- [Given material]:
>> Start
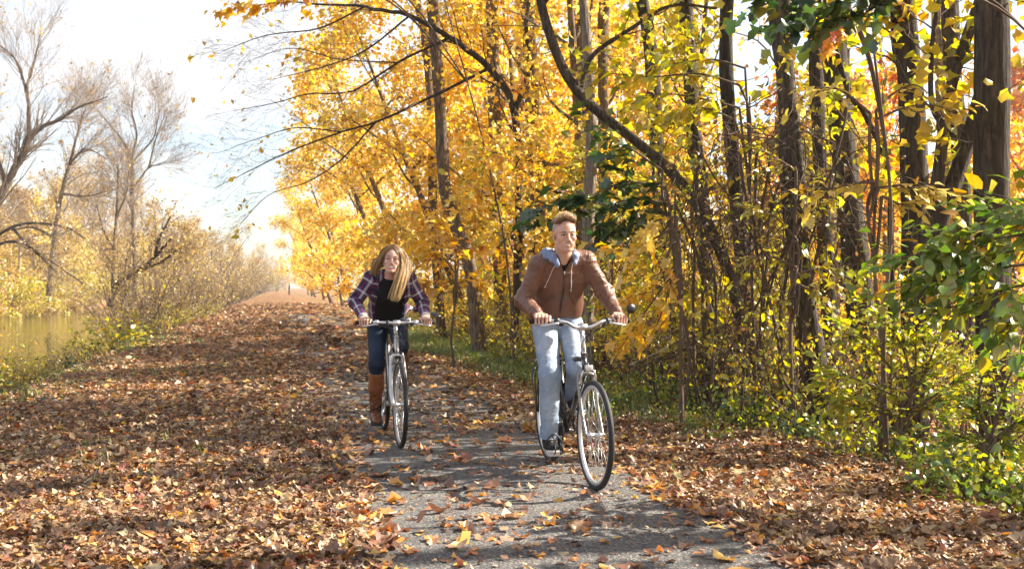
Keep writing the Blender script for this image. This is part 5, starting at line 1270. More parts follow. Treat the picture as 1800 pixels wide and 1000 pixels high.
def pick(rs, pal, n, var=0.15):
    w = np.array([p[0] for p in pal], float); c = np.array([p[1] for p in pal])
    i = rs.choice(len(pal), n, p=w / w.sum()); return np.clip(c[i] * (1 + rs.normal(size=(n, 1)) * var) * (1 + rs.normal(size=(n, 3)) * var * 0.25), 0.004, 0.9)
M['fallen'] = mat_leaf('fallen_leaf', 0.22, 0.45, 1.0, 0.05)
FALL = [(14, (0.100, 0.051, 0.029)), (18, (0.167, 0.085, 0.041)), (15, (0.234, 0.128, 0.062)), (13, (0.333, 0.200, 0.095)), (11, (0.444, 0.297, 0.149)), (8, (0.543, 0.406, 0.215)), (7, (0.444, 0.152, 0.029)), (5, (0.568, 0.243, 0.034)), (3, (0.641, 0.388, 0.053)), (5, (0.246, 0.060, 0.025)), (4, (0.068, 0.034, 0.025)), (0.2, (0.370, 0.043, 0.018))]
FALLP = [(6, (0.132, 0.060, 0.037)), (10, (0.238, 0.102, 0.055)), (8, (0.396, 0.228, 0.127)), (6, (0.554, 0.372, 0.220)), (5, (0.554, 0.180, 0.033)), (8, (0.660, 0.276, 0.039)), (4, (0.713, 0.408, 0.055)), (1, (0.26, 0.075, 0.036)), (0.15, (0.36, 0.05, 0.03))]
def litter():
    rs = np.random.default_rng(21); fine = []; coarse = []
    for k in range(14): fine.append(leaf_tmpl('maple' if k % 7 < 4 else 'ovate', rs.uniform(-0.6, 0.7), rs.uniform(-0.3, 0.45), rs.uniform(0.1, 0.4), k))
    for k in range(8): coarse.append(leaf_tmpl('star' if k % 2 else 'kite', rs.uniform(-0.5, 0.6), rs.uniform(-0.1, 0.5), rs.uniform(0.05, 0.3), 40 + k))
    Vs = []; Fs = []; Cs = []; off = 0
    def lay(y0, y1, dens_off, smin, tm, pal_mix, zamp):
        nonlocal off
        A = (y1 - y0) * (1.06 * (y0 + y1) / 2 + 2.8); n = int(A * dens_off * 1.0)
        Y = rs.uniform(y0, y1, n * 2); Y = Y[rs.random(n * 2) < (1.06 * Y + 2.8) / (1.06 * y1 + 2.8)][:n]; n = len(Y); X = rs.uniform(-1, 1, n) * (0.53 * Y + 1.4)
        u, v = xy_uv(X, Y); P = np.stack([u, v, 0 * u], -1)
        patch = 0.5 + 0.5 * vnoise(P, 1.1, 31); patch2 = 0.5 + 0.5 * vnoise(P, 4.0, 32)
        inner = 1 - sstep(0.74, 1.16, np.abs(u - 0.06 + 0.10 * vnoise(P, 1.5, 33)))
        # the asphalt carries few leaves near the camera and more and more further on
        far = sstep(8.0, 19.0, v)
        dens = 1.0 * (1 - inner) + inner * ((0.030 + 0.042 * patch2) * (1.0 if smin > 0.5 else 1.3) + sstep(7.5, 12.5, v) * (0.06 + 0.16 * patch) + sstep(12.0, 22.0, v) * (0.20 + 0.32 * patch))
        dens *= np.where(u > 1.6, np.clip(1.0 - 0.75 * sstep(2.2, 4.5, u), 0.2, 1) * (0.55 + 0.45 * patch), 1.0)
        dens *= np.where(u < -4.3, np.clip(1 - sstep(-4.3, -6.0, u), 0, 1) * 0.8, 1.0)
        gs = np.exp(-((u - 2.2 - 0.35 * vnoise(np.stack([v * 0, v, v * 0], -1), 0.5, 4)) / 0.5) ** 2) * np.clip(0.5 + 1.2 * vnoise(P, 0.45, 5), 0, 1); dens *= 1 - 0.85 * gs
        k = rs.random(n) < dens
        X, Y, u, v, inner = X[k], Y[k], u[k], v[k], inner[k]; n = len(X)
        z = gh(u, v) + 0.006 + (rs.random(n) ** 1.5 * zamp) * (1 - inner) + inner * rs.random(n) * 0.010
        size = np.clip(np.exp(rs.normal(math.log(0.070), 0.48, n)), 0.028, 0.15) * smin * np.where((inner > 0.5), 1.5, 1.0)
        tilt = np.where(inner > 0.5, 0.13, 0.27)
        nd = np.stack([rs.normal(size=n) * tilt, rs.normal(size=n) * tilt, np.ones(n)], -1)
        z = z + size * 0.10 * np.where(inner > 0.5, 0.6, 1.2)
        c = np.where(((inner > 0.5) & (v < 9.5))[:, None], pick(rs, FALLP, n), pick(rs, FALL, n)); g_ = c.mean(1, keepdims=True); c = g_ + (c - g_) * 0.88; mn_ = c.mean(0); c = mn_ + (c - mn_) * 0.88
        V, F, C = scatter(np.stack([X, Y, z], -1), size, nd, rs, tm, c)
        Vs.append(V); Fs.append(F + off); Cs.append(C); off += len(V)
    lay(2.4, 6.0, 1150, 0.63, fine, 0, 0.045); lay(6.0, 10.5, 850, 0.64, fine, 0, 0.04)
    lay(10.5, 18, 460, 0.72, coarse, 0, 0.04); lay(18, 34, 110, 1.1, coarse, 0, 0.035); lay(34, 75, 14, 1.9, coarse, 0, 0.03)
    lay(3.0, 6.5, 1100, 0.36, coarse, 0, 0.05); lay(6.5, 11, 600, 0.42, coarse, 0, 0.045)
    V = np.concatenate(Vs); F = np.concatenate(Fs); C = np.concatenate(Cs)
    print('litter', len(V), len(F))
    o = link('fallen_leaves', mesh_np('fallen_leaves', V, [F], [M['fallen']], None, {'col': ('FLOAT_COLOR', C)}, smooth=False)); tag(o, kind='stuff')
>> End
- [The problem]:
Go through the listing above and quote it exactly, apart from its images.

- [Task solution]:
Keep writing the Blender script for this image. This is part 5, starting at line 1270. More parts follow. Treat the picture as 1800 pixels wide and 1000 pixels high.
def pick(rs, pal, n, var=0.15):
    w = np.array([p[0] for p in pal], float); c = np.array([p[1] for p in pal])
    i = rs.choice(len(pal), n, p=w / w.sum()); return np.clip(c[i] * (1 + rs.normal(size=(n, 1)) * var) * (1 + rs.normal(size=(n, 3)) * var * 0.25), 0.004, 0.9)
M['fallen'] = mat_leaf('fallen_leaf', 0.22, 0.45, 1.0, 0.05)
FALL = [(14, (0.100, 0.051, 0.029)), (18, (0.167, 0.085, 0.041)), (15, (0.234, 0.128, 0.062)), (13, (0.333, 0.200, 0.095)), (11, (0.444, 0.297, 0.149)), (8, (0.543, 0.406, 0.215)), (7, (0.444, 0.152, 0.029)), (5, (0.568, 0.243, 0.034)), (3, (0.641, 0.388, 0.053)), (5, (0.246, 0.060, 0.025)), (4, (0.068, 0.034, 0.025)), (0.2, (0.370, 0.043, 0.018))]
FALLP = [(6, (0.132, 0.060, 0.037)), (10, (0.238, 0.102, 0.055)), (8, (0.396, 0.228, 0.127)), (6, (0.554, 0.372, 0.220)), (5, (0.554, 0.180, 0.033)), (8, (0.660, 0.276, 0.039)), (4, (0.713, 0.408, 0.055)), (1, (0.26, 0.075, 0.036)), (0.15, (0.36, 0.05, 0.03))]
def litter():
    rs = np.random.default_rng(21); fine = []; coarse = []
    for k in range(14): fine.append(leaf_tmpl('maple' if k % 7 < 4 else 'ovate', rs.uniform(-0.6, 0.7), rs.uniform(-0.3, 0.45), rs.uniform(0.1, 0.4), k))
    for k in range(8): coarse.append(leaf_tmpl('star' if k % 2 else 'kite', rs.uniform(-0.5, 0.6), rs.uniform(-0.1, 0.5), rs.uniform(0.05, 0.3), 40 + k))
    Vs = []; Fs = []; Cs = []; off = 0
    def lay(y0, y1, dens_off, smin, tm, pal_mix, zamp):
        nonlocal off
        A = (y1 - y0) * (1.06 * (y0 + y1) / 2 + 2.8); n = int(A * dens_off * 1.0)
        Y = rs.uniform(y0, y1, n * 2); Y = Y[rs.random(n * 2) < (1.06 * Y + 2.8) / (1.06 * y1 + 2.8)][:n]; n = len(Y); X = rs.uniform(-1, 1, n) * (0.53 * Y + 1.4)
        u, v = xy_uv(X, Y); P = np.stack([u, v, 0 * u], -1)
        patch = 0.5 + 0.5 * vnoise(P, 1.1, 31); patch2 = 0.5 + 0.5 * vnoise(P, 4.0, 32)
        inner = 1 - sstep(0.74, 1.16, np.abs(u - 0.06 + 0.10 * vnoise(P, 1.5, 33)))
        # the asphalt carries few leaves near the camera and more and more further on
        far = sstep(8.0, 19.0, v)
        dens = 1.0 * (1 - inner) + inner * ((0.030 + 0.042 * patch2) * (1.0 if smin > 0.5 else 1.3) + sstep(7.5, 12.5, v) * (0.06 + 0.16 * patch) + sstep(12.0, 22.0, v) * (0.20 + 0.32 * patch))
        dens *= np.where(u > 1.6, np.clip(1.0 - 0.75 * sstep(2.2, 4.5, u), 0.2, 1) * (0.55 + 0.45 * patch), 1.0)
        dens *= np.where(u < -4.3, np.clip(1 - sstep(-4.3, -6.0, u), 0, 1) * 0.8, 1.0)
        gs = np.exp(-((u - 2.2 - 0.35 * vnoise(np.stack([v * 0, v, v * 0], -1), 0.5, 4)) / 0.5) ** 2) * np.clip(0.5 + 1.2 * vnoise(P, 0.45, 5), 0, 1); dens *= 1 - 0.85 * gs
        k = rs.random(n) < dens
        X, Y, u, v, inner = X[k], Y[k], u[k], v[k], inner[k]; n = len(X)
        z = gh(u, v) + 0.006 + (rs.random(n) ** 1.5 * zamp) * (1 - inner) + inner * rs.random(n) * 0.010
        size = np.clip(np.exp(rs.normal(math.log(0.070), 0.48, n)), 0.028, 0.15) * smin * np.where((inner > 0.5), 1.5, 1.0)
        tilt = np.where(inner > 0.5, 0.13, 0.27)
        nd = np.stack([rs.normal(size=n) * tilt, rs.normal(size=n) * tilt, np.ones(n)], -1)
        z = z + size * 0.10 * np.where(inner > 0.5, 0.6, 1.2)
        c = np.where(((inner > 0.5) & (v < 9.5))[:, None], pick(rs, FALLP, n), pick(rs, FALL, n)); g_ = c.mean(1, keepdims=True); c = g_ + (c - g_) * 0.88; mn_ = c.mean(0); c = mn_ + (c - mn_) * 0.88
        V, F, C = scatter(np.stack([X, Y, z], -1), size, nd, rs, tm, c)
        Vs.append(V); Fs.append(F + off); Cs.append(C); off += len(V)
    lay(2.4, 6.0, 1150, 0.63, fine, 0, 0.045); lay(6.0, 10.5, 850, 0.64, fine, 0, 0.04)
    lay(10.5, 18, 460, 0.72, coarse, 0, 0.04); lay(18, 34, 110, 1.1, coarse, 0, 0.035); lay(34, 75, 14, 1.9, coarse, 0, 0.03)
    lay(3.0, 6.5, 1100, 0.36, coarse, 0, 0.05); lay(6.5, 11, 600, 0.42, coarse, 0, 0.045)
    V = np.concatenate(Vs); F = np.concatenate(Fs); C = np.concatenate(Cs)
    print('litter', len(V), len(F))
    o = link('fallen_leaves', mesh_np('fallen_leaves', V, [F], [M['fallen']], None, {'col': ('FLOAT_COLOR', C)}, smooth=False)); tag(o, kind='stuff')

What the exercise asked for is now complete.